I have come across a lemma which states:
Let $\mu$ be a finite content on an algebra $\mathcal{A}$.
$\mu$ is a pre-measure if and only if $\mu$ is continuous on the empty set, i.e., for every sequence $(A_i)_{i \geq 1}$ from $\mathcal{A}$ with $A_i \downarrow \emptyset$, we have $\mu(A_i) \rightarrow 0$ as $i \rightarrow \infty$.
Could someone provide an example of a finite content $\mu$ that is not continuous on the empty set?
Let $\mathcal{U}$ be a free ultrafilter on $\Bbb{N}$. There is an associated finitely-additive measure $\mu_\mathcal{U}$ on subsets of $\Bbb{N}$ such that $\mu_\mathcal{U}(S)=1$ for $S\in\mathcal{U}$ and $\mu_\mathcal{U}(S)=0$ for $S\not\in\mathcal{U}$.
Let $A_n=\Bbb{N}\setminus\{0,\ldots,n-1\}$. Then $\mu_\mathcal{U}(A_n)=1$ but $\bigcap_{n\in\Bbb{N}} A_n = \emptyset$.
If you're not working in $\mathsf{ZFC}$, it's possible for there to be no free ultrafilters on $\Bbb{N}$. For a finitely-additive finite measure to be discontinuous at $\emptyset$, it must be defined on an infinite set. The space of finitely-additive finite measures defined for all subsets of $\Bbb{N}$ is the (Banach space) dual of $\ell^\infty(\Bbb{N})$. In $\mathsf{ZF}$ it's possible the dual of $\ell^\infty(\Bbb{N})$ reduces to $\ell^1(\Bbb{N})$. The members of $\ell^1(\Bbb{N})$, interpreted as measures on $\Bbb{N}$ are all $\sigma$-additive so are continuous at $\emptyset$.
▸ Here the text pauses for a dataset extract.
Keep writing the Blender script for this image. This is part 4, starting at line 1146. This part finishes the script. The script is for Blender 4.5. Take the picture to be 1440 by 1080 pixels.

Since $\mu$ is not required to be defined for all subsets of $\Bbb{N}$, you can take the algebra $\mathcal{A}$ to be the algebra consisting of all finite or co-finite subsets of $\Bbb{N}$. Define $\mu(S)=1$ for $S$ co-finite and $\mu(S)=0$ for $S$ finite and you get the same example, but no need for free ultrafilters.